Guo-Quan Seng
National University of Singapore, Singapore
Between 1830 and 1916, to be “Chinese” on Dutch colonial Java was to be required to reside within designated Chinese quarters in cities and towns, pay a head tax, report movements, and register marriages, or plead for divorces with the local Chinese ward-master and officer. Unlike in colonial Malaya or Indochina, where the British and French largely left the familial affairs of their Chinese immigrant subjects to their own native-place organizations (hui, huiguan), the Dutch built a paralegal infrastructure of communal leadership to manage the everyday and major life events of their Chinese subjects. Records of more than 700 divorce pleas filed with the Chinese Council of Batavia between the 1820s and 1890s show that the officers ran their communities as pragmatic Confucian patriarchs. Although divorce rates were relatively low, it is remarkable that up to three-quarters were filed by women. Tried as the officers did to reconcile estranged wives (and some husbands) with their husbands (or wives), they had neither the lineage, nor the official penal authority to enforce their Confucianist vision of familial harmony. All in all, the Kapitans approved up to fourth-fifths of all divorce pleas. In the process of reconciling and allowing estranged wives to leave their husbands, I argue that the officers consolidated the urban Chinese communities around a legal-moral notion of the patriarchal family.

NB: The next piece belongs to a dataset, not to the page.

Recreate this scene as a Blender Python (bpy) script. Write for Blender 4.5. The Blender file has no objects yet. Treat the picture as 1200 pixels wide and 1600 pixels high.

Guo-Quan Seng researches and teaches the transregional histories of Chinese migration and settlement, the formation and dissolution of empires, and the rise of nation-states and capitalism at the intersection of the Indian Ocean and South China Sea. Within these big processes and categories, he approaches from the bottom-up the histories of peoples, commodities, cultures and ideas, as they connected, circulated and disconnected over space and time. He is also broadly interested in social theory, and reflecting critically about our received disciplinary boundaries.